Deployment of the 30.5 meter Parachute on the Supersonic Flight Dynamics Test

The NASA Low Density Supersonic Decelerators (LDSD) project includes a highaltitude Supersonic Flight Dynamics Test (SFDT) that tests aerodynamic decelerators in the correct Mach/dynamic pressure environment for use on Mars landing missions. The 30.5 meter parachute of LDSD was developed to be mortar-deployed for future Mars use. However, the unique design of the Supersonic Flight Dynamics Test, with a center-mounted solid rocket, and the mass of the parachute (100 kg) precluded the use of a CG-aligned parachute mortar and required the development of a staged pilot deployment that preserved the canopy extraction characteristics of a mortar-deployed parachute. The architecture of the parachute deployment is discussed, including the use of a stiffened triple bridle, the elimination of the metallic bridle confluence fitting, the use of two deployment bags and the separation of the pilot device prior to line stretch. The extensibility to a mortar-deployed parachute is discussed along with the parameters that were assumed for a successful deployment and inflation. A multi-body dynamic simulation was developed to predict the performance of the parachute deployment and to tune the deployment parameters. The results of the simulation are compared to the performance of the system in the first SFDT flight, as well as ground-based development tests of the deployment sequence.

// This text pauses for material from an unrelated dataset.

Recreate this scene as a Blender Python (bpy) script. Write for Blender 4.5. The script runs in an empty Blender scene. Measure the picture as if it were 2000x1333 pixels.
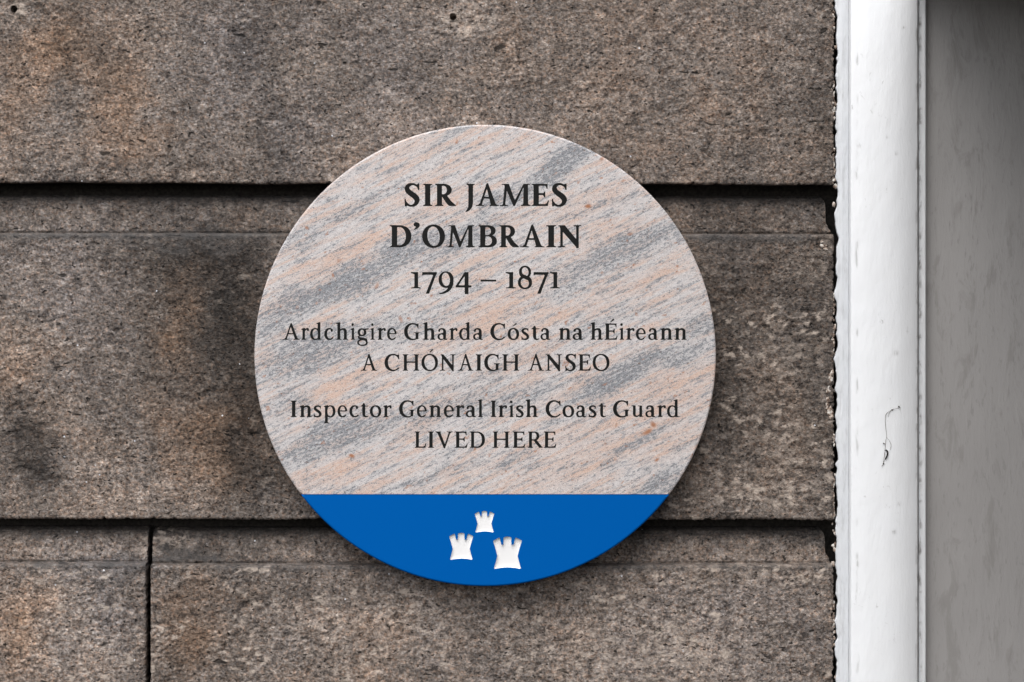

Pyrotechnically Actuated Gas Generator Utilizing Aqueous Methanol

A mechanically-initiated pyrotechnic gas generator was developed to aid in the inflation of the supersonic pilot ballute used by the Low Density Supersonic Decelerator (LDSD) project. The device is designed to pressurize the ballute following deployment, exposing and properly orienting its ram-air inlets to the freestream flow, to assist in its inflation process. The supplemental pressurization decreases the total inflation time and increases the likelihood of a successful inflation. Upon activation of the device, a pair of redundant firing mechanisms initiate pyrotechnic charges that pressurize and rupture a reservoir containing a mixture of methanol and water, ejecting the solution in to the ballute. The methanol subsequently rapidly vaporizes due to the low ambient pressure and latent heat in the ballute fabric, pressurizing the ballute. In addition to its role in inflation, the device serves as the structural connection to the ballute. Analytical models were developed for the inflation capability of the device, which were verified using vacuum chamber testing of developmental hardware. Static, deployment, and environmental testing demonstrated the functionality of the firing mechanism and reservoir under several temperature and pressure conditions. Finally, the device was successfully operated during the first Supersonic Flight Dynamics Test (SFDT) that occurred in June 2014. The design architecture is scalable to accommodate different quantities of the liquid solution, can be adjusted to operate in a variety of temperature and atmospheric pressure regimes, and provides a robust device that may be installed with minimal risk to personnel or hardware.